I have always wished that a sense of style could be bought – just once – and then kept for life. Like a classic watch or a really good piece of furniture. Of course, that would mean missing out on a lot of fun experimenting with what doesn’t work; crop tops, neon prints and wonderful sartorial misadventures committed to photographs for friends to dig out on birthdays or hen nights, but still, wouldn’t it be great? Many people do have an elemental awareness of what looks good (and not just the ones who would look great no matter what they wore), and those that get it wrong are rarely allowed escape unscathed. Money can buy you nice clothes, but it doesn’t guarantee style. Take Victoria Beckham par example; now the doyenne of sophistication and flair, but even a cursory Google will drag up every corset and leather combo she ever nearly fell out of not so long ago.

Most of us are lucky enough to be able to consign our fashion fails to history as soon as they have happened, but then our heads are turned by the next must-have, and before you can say “closet cull”, we’re strolling home with bags of cold-shoulder tops and embroidered denim. I have long dreamed of a capsule wardrobe, and becoming one of those women who has a small collection of lovely things that all compliment each other – and her - perfectly. Then I open my actual wardrobe and see the countless, clashing, highstreet clothes, many still with the (usually sale) tags still swinging from the label.

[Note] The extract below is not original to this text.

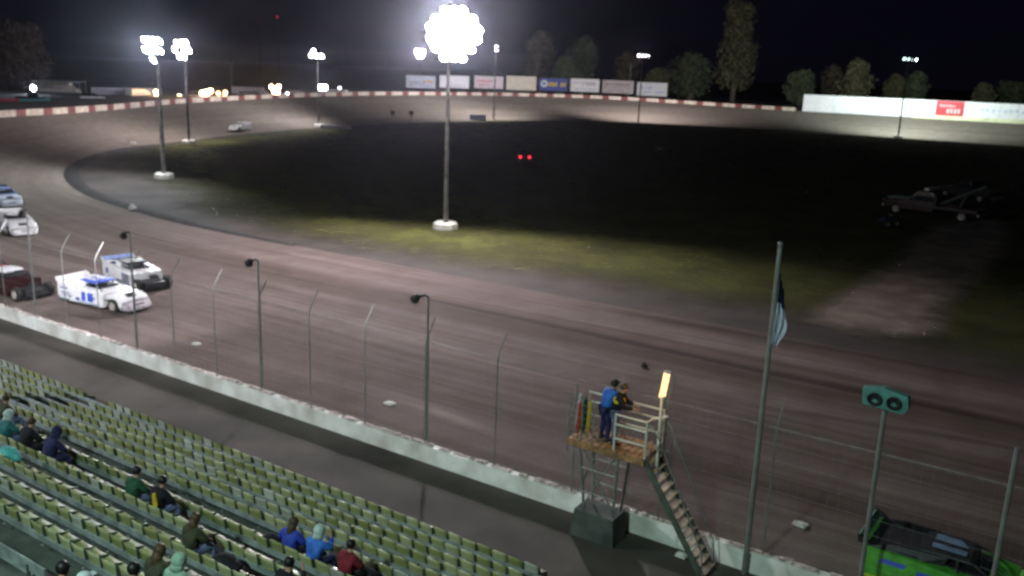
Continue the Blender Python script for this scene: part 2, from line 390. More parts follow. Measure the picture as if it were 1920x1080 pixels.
def fade_sheet(name, P, z, mt, depth, cell):
    import numpy as np
    A = np.array([(p.x, p.y) for p in P]); B = np.roll(A, -1, 0)
    xs = np.arange(A[:,0].min()-cell, A[:,0].max()+2*cell, cell); ys = np.arange(A[:,1].min()-cell, A[:,1].max()+2*cell, cell)
    X, Y = np.meshgrid(xs, ys); Q = np.stack([X.ravel(), Y.ravel()], 1)
    dist = np.full(len(Q), 1e9); ins = np.zeros(len(Q), bool)
    for a, b in zip(A, B):
        d = b-a; l2 = max((d**2).sum(), 1e-9); t = np.clip(((Q-a)@d)/l2, 0, 1); dist = np.minimum(dist, np.hypot(*(Q-a-t[:,None]*d).T))
        c = (a[1] > Q[:,1]) != (b[1] > Q[:,1])
        if a[1] != b[1]: ins ^= c & (Q[:,0] < (b[0]-a[0])*(Q[:,1]-a[1])/(b[1]-a[1])+a[0])
    cov = np.clip(np.where(ins, dist, -dist)/depth, -.3, 1); nx = len(xs); ny = len(ys)
    g = MB(); g.v = [(float(q[0]), float(q[1]), z) for q in Q]
    for jj in range(ny-1):
        for ii in range(nx-1):
            k = jj*nx+ii
            if max(cov[k], cov[k+1], cov[k+nx], cov[k+nx+1]) > 0: g.f.append((k, k+1, k+nx+1, k+nx)); g.m.append(0)
    g.uv = [(0,0)]*len(g.v)
    o = g.build(name, mt); at = o.data.attributes.new('cover', 'FLOAT', 'POINT'); at.data.foreach_set('value', [float(c) for c in cov]); return tag(o, kind='structure')
def resamp(P, n):
    P = P+[P[0]]; s_ = arclen(P); out = []; j = 0
    for k in range(n):
        t = s_[-1]*k/n
        while s_[j+1] < t: j += 1
        out.append(P[j].lerp(P[j+1], (t-s_[j])/max(1e-6, s_[j+1]-s_[j])))
    return out
GR = inset(INN, lambda p: gin(p)-5.6 if p.x > -75 and p.y < 60 else gin(p)-3.2)
fade_sheet('grass', resamp(GR, 260), .02, fade_mat('infield_grass_edge', M['grass']), 7.0, 2.0)
fade_sheet('infield_road', resamp([G(x, y) for x, y in [(1480,600),(1600,634),(1700,640),(1790,640),(1800,590),(1850,540),(1900,490),(1920,440),(1890,412),(1800,404),(1725,425),(1670,470),(1600,520),(1530,560)]], 60), .035, fade_mat('infield_road_edge', M['road']), 1.8, .8)
# outside embankment (high ground behind the banked turns)
e = MB(); far = []
c0 = Vector((-40, 140, 0))
sel = [p for p in OUT if p.z > .5]
for p in sel:
    d = (p-c0); d.z = 0; d.normalize()
    e.v += [tuple(p), tuple(Vector((p.x, p.y, p.z-.1))+d*3), (p.x+d.x*120, p.y+d.y*120, min(3.2, p.z)), (p.x+d.x*1500, p.y+d.y*1500, min(3.0, p.z))]
for i in range(len(sel)-1):
    for k in range(3):
        q = i*4+k; e.f.append((q, q+4, q+5, q+1)); e.m.append(0)
tag(e.build('terrain', M['ground'], smooth=True), kind='structure')
# wet clay berm along the inner edge of the turn
bl = [p for p in INN if p.y < 92 and p.x < -46]
bm_ = MB(); L4 = []
for i, p in enumerate(bl):
    t = (bl[min(i+1,len(bl)-1)]-bl[max(i-1,0)]).normalized(); n = Vector((t.y, -t.x, 0))
    s = min(1, i/12, (len(bl)-1-i)/12)+.02
    for off, z in ((-.75,.012),(-.4,.16*s),(.3,.2*s),(.8,.012)): bm_.v.append(tuple(p+n*off*(.4+.6*s)+Vector((0,0,z))))
for i in range(len(bl)-1):
    for k in range(3):
        q = i*4+k; bm_.f.append((q, q+1, q+5, q+4)); bm_.m.append(0)
tag(bm_.build('berm', M['berm'], smooth=True), kind='structure')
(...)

For a while I dallied with being a Cos woman – all Cos women look elegant, monochrome and understatedly professional. But it turned out I’m too short for a lot of their clothes, and I looked like I’d fallen into a hotel laundry bin. Then I toyed with becoming an All Saints girl, but realised their wares were far more expensive than I’d thought, so tweaked it to “an All Saints’ jacket and the rest from Zara girl”, yet still came home with two tops from Penneys, a logo jumper from H&M and a skirt from Dunnes which was so unusual, I’d be unlikely to wear it more than a few times.

It would appear I’ve learned nothing. But I have at least accepted that if you dress for your shape, you’re more than half way there. The tiresome lists which divide us all by decades mean nothing if the clothes never suited us in the first place. We may well be advised that mini skirts are best kept atop young legs, but anyone who has seen 63 year old Brigitte Macron in a thigh-skimmer would be hard pressed to agree. One of my best friends, with the self professed moniker of “Cornetto legs”, knew even at 15 that minis would never make her feel good about herself so eschewed them from the start. She has always known what suits her, and as a result, rarely puts a foot wrong, whereas another friends follows what she considers the “age rules” to the letter, and at 40, is terrified of thinking people are looking at her for mutton et lamb reasons, so now dresses like a Bronte sister at a funeral.

One day I’ll have my capsule wardrobe. I’ll be one of those women who others envy for her style and panache. I’ll have sleek blazers, jeans without baggy knees, statement shoes and handbags worthy of their own insurance cover.

But maybe I’ll just hang on to the stuff I have for the down days.